[2024] UKUT 00144 (IAC)
Upper Tribunal Immigration and Asylum Chamber

[2024] UKUT 00144 (IAC)

Fecha: 08-Ago-2023

Decision and reasons

Decision and reasons

General principles relating to the good character requirement: section 6(1) BNA 1981

23.

At the date when the appellant applied to naturalise as a British citizen, section 6(1) BNA 1981 stated:

(1)

If, on an application for naturalisation as a British citizen made by a person of full age and capacity, the Secretary of State is satisfied that the applicant fulfils the requirements of Schedule 1 for naturalisation as such a citizen under this subsection, he may, if he thinks fit, grant to him a certificate of naturalisation as such a citizen.

24.

Schedule 1 sets out a series of substantive requirements for applications for naturalisation made under section 6(1). The relevant requirements for the purpose of this appeal are as follows:

(1)

Subject to paragraph 2, the requirements for naturalisation as a British citizen under section 6(1)are, in the case of any person who applies for it—

(a)

….

(b)

that he is of good character; and

(c)

….

25.

The relevant policy guidance will depend on the date when an applicant applied for naturalisation. The respondent has not identified what policy guidance was in place when the appellant applied in 2007. The Home Office bundle refers to Chapter 18 guidance, but did not include a copy.
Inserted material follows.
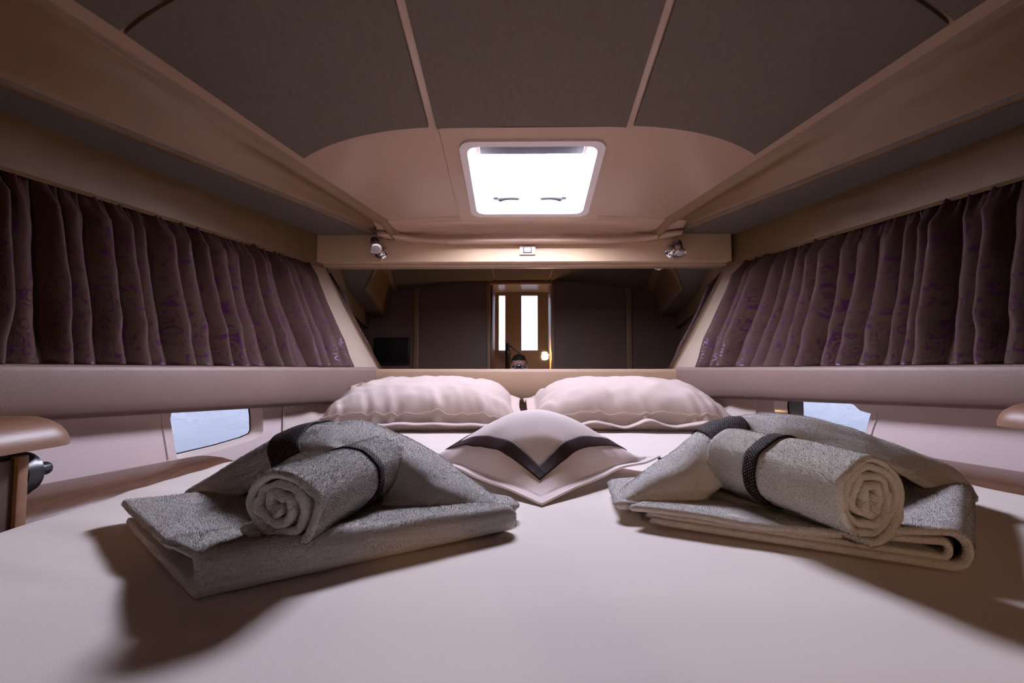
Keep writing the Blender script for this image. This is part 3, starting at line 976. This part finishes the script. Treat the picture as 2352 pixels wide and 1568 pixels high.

The current guidance appears to be ‘Nationality: good character requirement’ (Version 4.0) (23 July 2023). It includes guidance to Home Office caseworkers on how to assess a range of different factors in assessing whether a person is of good character, including criminality, behaviour relating to international crimes, dishonesty and deception in dealings with another government department and in relation to immigration matters.

26.

The courts have considered the requirement for a person to be of good character on a number of occasions and have found that there is no fundamental right to citizenship: R v SSHD ex parte Al-Fayed (No.2) [2000] EWCA Civ 523; [2001] Imm AR 134 [93] (‘Al-Fayed(No.2)’), R (AKH and others) v SSHD [2009] EWCA Civ 287 [10], and R (Thamby) v SSHD [2011] EWHC 1763 (Admin) [40].

27.

The test is whether the ‘Secretary of State is satisfied that’ the applicant is of good character and the burden is on the applicant to satisfy the Secretary of State that they are of good character: see SSHD v SK (Sri Lanka) [2012] EWCA Civ 16 [31].

28.

The BNA 1981 does not define good character. In Al-Fayed(No.2) the Court of Appeal made the following findings about the scope of the Secretary of State’s discretion in assessing whether a person is of good character:

‘41. In R v. Secretary of State for the Home Department, ex parte Fayed [1998] 1 WLR 763, 773F-G, Lord Woolf MR referred in passing to the requirement of good character as being a rather nebulous one. By that he meant that good character is a concept that cannot be defined as a single standard to which all rational beings would subscribe. He did not mean that it was incapable of definition by a reasonable decision-maker in relation to the circumstances of a particular case. Nor is it an objection that a decision may be based on a higher standard of good character than other reasonable decision-makers might have adopted. Certainly, it is no part of the function of the courts to discourage ministers of the Crown from adopting a high standard in matters which have been assigned to their judgment by Parliament, provided only that it is one which can reasonably be adopted in the circumstances.

29.

These principles have been reiterated in other decisions including R (Sandy) v SSHD [2023] EWHC 640 (Admin), R (Amin) v SSHD [2022] EWA Civ 439, R (Hiri) v SSHD [2014] EWHC 254 (Admin), and R (Amirifard) v SSHD [2013] EWHC 279 (Admin).

30.

A decision to grant a person citizenship status and a decision to deprive a person of citizenship status are both matters within the discretion of the Secretary of State, subject to the general principles of administrative law: see Al-Fayed (No.2) and SK (Sri Lanka) in relation to granting status and R (on the application of Begum) v Special Immigration Appeals Commission and Others [2021] UKSC 7, [2021] 2 WLR 556, Ciceri (deprivation of citizenship appeals: principles) [2021] UKUT 238 (IAC), and Chimi (deprivation appeals; scope and evidence) Cameroon [2023] UKUT 115 in relation to depriving status.